«Ma voi mi vedete che faccio una concussione, che prendo le mazzette o che governo Riace come un dittatore, proprio io che da sindaco facevo la fila negli uffici pubblici come tutti i cittadini?». Il giorno dopo, Mimmo Lucano è turbato. Una sciabolata al cuore di Riace e della sua storia di accoglienza. «Condannare Lucano a 7 anni e 11 mesi». La richiesta dei Pm di Locri è arrivata nella sera di lunedì.
«A Riace comandava Lucano che era il dominus assoluto», «la finalità dei progetti di accoglienza era creare sistemi clientelari per un tornaconto politico elettorale». Tra la Riace criminale dipinta dagli inquirenti di Locri e la Riace solidale presentata da altre (e alte) corti c’è una distanza siderale. Tuttavia la richiesta è arrivata ed è una batosta. Cosa risponde?
È un brutto film. Si vuole criminalizzare la solidarietà. In tutti questi anni da sindaco non mi sono reso conto appieno che quel che facevo era più grande di me. Eravamo diventati inconsapevolmente dei modelli. Eravamo la sinistra che realizzava le utopie e dava fastidio. Davamo speranza a chi cercava un riscatto. Tuttavia mi confortano le sentenze delle magistrature superiori. A partire dalla Cassazione: sulla revoca delle mie misure cautelari ha stabilito che l’affidamento della raccolta differenziata a Riace è avvenuto secondo le norme.
Per continuare con le sentenze del Tar Calabria e del Consiglio di Stato sull’illegittimità della chiusura dello Sprar e del trasferimento forzato dei migranti da parte del Viminale. E infine il Riesame di Reggio che ha definito “inconsistente” il quadro giudiziario, denunciato l’assenza di riscontri alle conclusioni della Procura perché fondate su “elementi congetturali o presuntivi”. Malgrado ciò, l’accusa è proseguita nel riproporre ipotesi di reato già invalidate. E lo stesso dibattimento ha suffragato le nostre tesi. A gennaio il super teste (Francesco Ruga -ndr) durante il controesame ha dovuto ritirare l’accusa di concussione contro di me riconoscendo che non lo avevo mai minacciato. È lo stesso teste che già nel 2018 il Gip aveva dichiarato inattendibile, accusando la Procura di essersi fidata delle sue parole senza approfondire. Ma tutto questo non ha colpito per niente il Pm, che anzi ha ribadito l’attendibilità di Ruga.

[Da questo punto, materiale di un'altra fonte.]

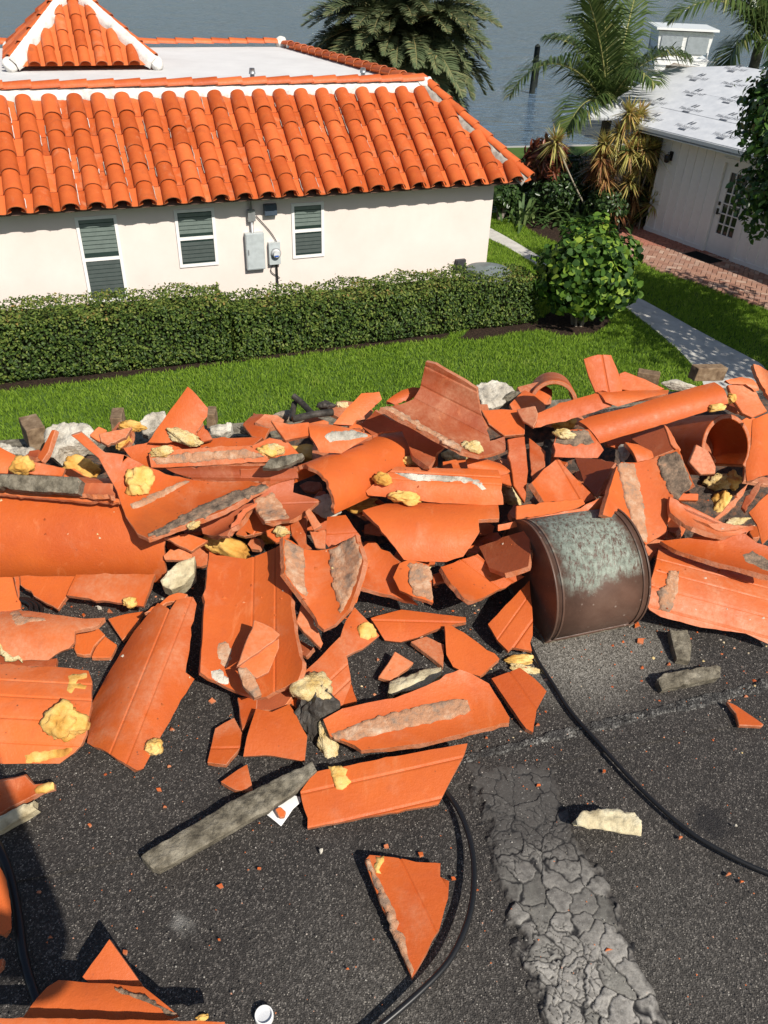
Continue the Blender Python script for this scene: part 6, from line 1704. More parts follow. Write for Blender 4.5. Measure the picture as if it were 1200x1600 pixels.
def frond_mesh(L, droop, n, leaf, up0, wleaf=.03, vee=.5, tipdroop=.35, seed=0):
    """pinnate palm frond in local frame: grows along +x, up +z. droop: total bend in radians"""
    rs_ = np.random.default_rng(seed)
    m = 16
    ang = up0 - droop * (np.linspace(0, 1, m) ** 1.4)
    pts = [np.zeros(3)]
    for k in range(1, m): pts.append(pts[-1] + L / (m - 1) * np.array([cos(ang[k]), 0, sin(ang[k])]))
    pts = np.array(pts)
    V, Fc, R_ = [], [], []
    for i in range(n):
        f_ = .10 + .90 * i / (n - 1)
        k = min(int(f_ * (m - 1)), m - 2); q = f_ * (m - 1) - k
        p = pts[k] * (1 - q) + pts[k + 1] * q
        tn = nrm(pts[k + 1] - pts[k]); up = np.array([-tn[2], 0, tn[0]])
        ll = leaf * (sin(pi * min(1, .12 + .86 * f_)) ** .6) * (.9 + .2 * rs_.random())
        for sgn in (-1, 1):
            sw = .35 + .65 * f_ + rs_.normal(0, .06)
            d = nrm(np.array([0, sgn, 0]) * cos(sw * .9) + tn * sin(sw * .9) + up * (vee + rs_.normal(0, .12)))
            w = nrm(np.cross(d, up)) * wleaf * .5
            p1 = p + d * ll * .5; p2 = p1 + nrm(d - np.array([0, 0, 1]) * tipdroop * (.6 + .8 * rs_.random())) * ll * .5
            b = len(V)
            V += [p - w * .5, p + w * .5, p1 + w, p1 - w, p2]
            Fc += [(b, b + 1, b + 2), (b, b + 2, b + 3), (b + 3, b + 2, b + 4)]
            R_ += [rs_.random()] * 3
    b0 = len(V)
    for k in range(m):                      # rachis, triangular section
        r_ = .028 * L / 3 * (1 - .85 * k / (m - 1)) + .004
        tn = nrm(pts[min(k + 1, m - 1)] - pts[max(k - 1, 0)]); up = np.array([-tn[2], 0, tn[0]])
        V += [pts[k] + up * r_, pts[k] + np.array([0, r_, 0]) - up * r_ * .4, pts[k] - np.array([0, r_, 0]) - up * r_ * .4]
        if k:
            for e in range(3):
                a_, c_ = b0 + 3 * (k - 1) + e, b0 + 3 * (k - 1) + (e + 1) % 3
                Fc += [(a_, c_, c_ + 3), (a_, c_ + 3, a_ + 3)]; R_ += [1.0, 1.0]
    return np_mesh('frond', np.array(V), np.array(Fc), False, np.array(R_))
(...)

Il Ministero degli Interni prima le chiedeva con insistenza di supportare le politiche di accoglienza pressandola per ospitare altri migranti, adesso però si costituisce parte civile e tramite l’avvocatura dello Stato ha chiesto un risarcimento danni da 10 milioni agli imputati e una provvisionale di 2 milioni.

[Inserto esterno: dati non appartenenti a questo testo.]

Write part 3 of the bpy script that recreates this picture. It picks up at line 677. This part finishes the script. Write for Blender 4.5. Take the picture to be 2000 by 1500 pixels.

Intanto preciso che la richiesta è di 35mila euro. In ogni caso è vero che in tutti questi anni il Viminale ha prima fatto pressioni su Riace perché sapevano che avrei collaborato, tanto che mi chiamavano “San Lucano”. Per poi arrivare a questa incredibile costituzione di parte civile.
Se invece di accettare i rifugiati che mi mandavano, avessi detto di no, oggi magari non sarei sotto processo. Inevitabilmente però queste pressioni comportavano anche scorciatoie: con quei numeri, e quei tempi stretti, quando i pullman carichi erano praticamente già nella piazza del paese, come avrebbe potuto il Comune bandire gare pubbliche per l’assegnazione dei servizi? Per questo a Riace sono nate varie associazioni e cooperative, per riuscire a far fronte alla necessità di ampliare i servizi. Nel processo però queste assegnazioni dirette sono diventate imputazioni di reato. Insomma, Riace veniva usata per risolvere l’emergenza, dopodiché è stata messa sotto processo con l’accusa di averla risolta in modo emergenziale.

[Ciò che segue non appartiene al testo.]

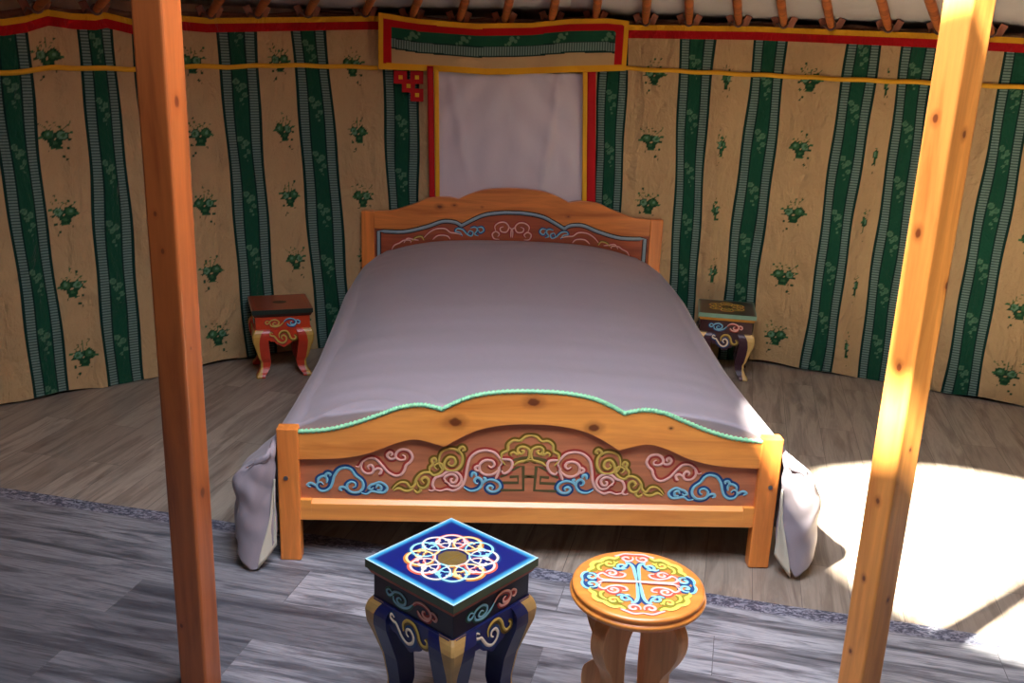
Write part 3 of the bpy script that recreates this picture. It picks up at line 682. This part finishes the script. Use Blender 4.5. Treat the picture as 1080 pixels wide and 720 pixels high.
# ------------------------------------------------------------------ Mongolian box stools
def box_stool(name, label, cat, loc, rz, S, H, P, group=None):
    t = thing(name, label, cat, loc, rz, group)
    hs = S/2; k = S/.285
    mb = MB(); mb.box(-hs, hs, -hs, hs, H-.021, H-.0005, 1)
    mb.add([(-hs,-hs,H),(hs,-hs,H),(hs,hs,H),(-hs,hs,H)], [(0,1,2,3)], 0)
    b1 = .93*hs
    mb.loft([[(-hs*.99,-hs*.99,H-.019),(hs*.99,-hs*.99,H-.019),(hs*.99,hs*.99,H-.019),(-hs*.99,hs*.99,H-.019)],
             [(-b1,-b1,H-.036),(b1,-b1,H-.036),(b1,b1,H-.036),(-b1,b1,H-.036)]], 2)
    top = mb.build('tabletop', [P['top'], P['edge'], P['bevel']], t)
    mb = MB(); tm = lambda u, v, h: (u, v, H+.0002+h)
    P['ornament'](mb, tm, S)
    sub(mb.build('top_ornament', SC_MATS + [P.get('medal', SC_MATS[6])]), top)
    a = hs*.90; zb = H-.098
    mb = MB(); mb.box(-a, a, -a, a, zb, H-.036); w = mb.build('waist', P['body'], t, bevel=.002)
    sk = MB(); WS = []; AS = []
    edge = smooth_line([(-1,-.085),(-.86,-.075),(-.72,-.05),(-.6,-.046),(-.48,-.058),(-.36,-.060),(-.28,-.070),(-.14,-.078),(0,-.088),(.14,-.078),(.28,-.070),(.36,-.060),(.48,-.058),(.6,-.046),(.72,-.05),(.86,-.075),(1,-.085)], 3)
    for q in range(4):
        R4 = Matrix.Rotation(q*PI/2, 3, 'Z')
        f = lambda u, v, h, R4=R4: tuple(R4 @ Vector((u, -a-h, v)))
        mb = MB(); orn2 = MB(); WS.append(mb); AS.append(orn2)
        s1 = [(-.062,.006),(-.074,.012),(-.082,.004),(-.076,-.004),(-.066,0),(-.056,.012),(-.036,.016),(-.020,.006),(-.022,-.008),(-.038,-.014),(-.048,-.006),(-.040,.003),(-.032,-.001)]
        s2 = [(-.060,0),(-.056,-.014),(-.034,-.020),(-.012,-.012),(.004,.004),(.016,.016),(.036,.020),(.056,.012),(.062,-.002),(.052,-.012),(.038,-.010),(.036,0),(.044,.004)]
        s3 = [(.058,.008),(.070,.010),(.080,.002),(.076,-.008),(.066,-.006)]; s4 = [(.02,-.004),(.03,-.016),(.05,-.018),(.062,-.006)]
        zc = (H-.036+zb)/2
        for cc, s in ((P['w1'], s1), (P['w1'], s2[:5]), (P['w2'], s2[4:]), (P['w2'], s3), (P['w2'], s4)):
            scroll(mb, cc, [(u*k, zc+v*.95) for u, v in s], f, w=.0062, h=.0006)
        ao = a + .006
        fs = lambda u, v, d, R4=R4: tuple(R4 @ Vector((u, -ao-d, v)))
        poly = [(-a*.96, zb)] + [(u*a*.96, zb+v) for u, v in edge] + [(a*.96, zb)]
        n = len(poly)
        sk.prism(poly[::-1], fs, -.022, .0)
        f2 = lambda u, v, h, R4=R4: tuple(R4 @ Vector((u, -ao-h, v)))
        g1 = [(-.052,.016),(-.062,.022),(-.066,.012),(-.056,.006),(-.046,.004),(-.036,-.008),(-.024,-.022),(-.006,-.030),(.010,-.022),(.014,-.006),(.004,.006),(-.008,.004),(-.010,-.006),(-.002,-.012)]
        g2 = [(-.020,-.004),(-.022,.012),(-.008,.026),(.014,.026),(.028,.012),(.034,-.004),(.044,-.014),(.058,-.012),(.060,-.002),(.052,.004)]
        for cc, s in ((P['s1'], g1), (P['s2'], g2)):
            scroll(orn2, cc, [(u*k*.95, zb-.036+v*1.05) for u, v in s], f2, w=.0080, h=.0006)
    for m_ in WS: sub(m_.build('waist_scrolls', SC_MATS), w)
    skb = sk.build('apron', P['apron'], t)
    for m_ in AS: sub(m_.build('apron_scrolls', SC_MATS), skb)
    prof = [(zb+.001,.132,.074,.042),(zb-.012,.141,.076,.040),(zb-.03,.1455,.076,.036),(zb-.06,.143,.072,.028),(zb-.10,.131,.064,.018),(zb-.15,.117,.055,.011),(zb*.32,.108,.048,.009),(zb*.2,.110,.044,.011),(zb*.1,.122,.042,.018),(.014,.133,.042,.026),(.0022,.132,.040,.024)]
    prof = [(z, h*k, w_*k, g*k) for z, h, w_, g in prof]
    for q in range(4):
        R4 = Matrix.Rotation(q*PI/2, 3, 'Z')
        zs = [p[0] for p in prof][::-1]; rings = []
        for i in range(31):
            z = prof[0][0] + (prof[-1][0]-prof[0][0])*i/30
            h, w_, g = (float(np.interp(z, zs, [p[n2] for p in prof][::-1])) for n2 in (1, 2, 3))
            c = .005
            ring = [(h-w_,-h+0),(h-g,-h),(h-c,-h),(h,-h+c),(h,-h+g),(h,-h+w_),(h-w_,-h+w_)]
            rings.append([tuple(R4 @ Vector((x, y, z))) for x, y in ring])
        mb = MB(); mb.loft(rings, 0, True, True, [0,1,1,1,0,0,0])
        o = mb.build('leg', [P['leg'], P['legcorner']], t)
        tag(o, P['leglab'])
    return t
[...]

La Procura sostiene che Lei ha costruito tutto il modello Riace per ottenere benefici politici. In realtà la sua candidatura alle regionali è maturata solo quattro mesi fa. È un attacco pretestuoso? Qualcuno ha paura che le cose possano cambiare in Calabria?
Nella mia vita non mi sono mai candidato a niente al di fuori di Riace. Avrei potuto presentarmi per il Parlamento europeo, ma ho rinunciato al possibile seggio e anche alla relativa immunità parlamentare. Spero solo che non si tratti di una sentenza politica.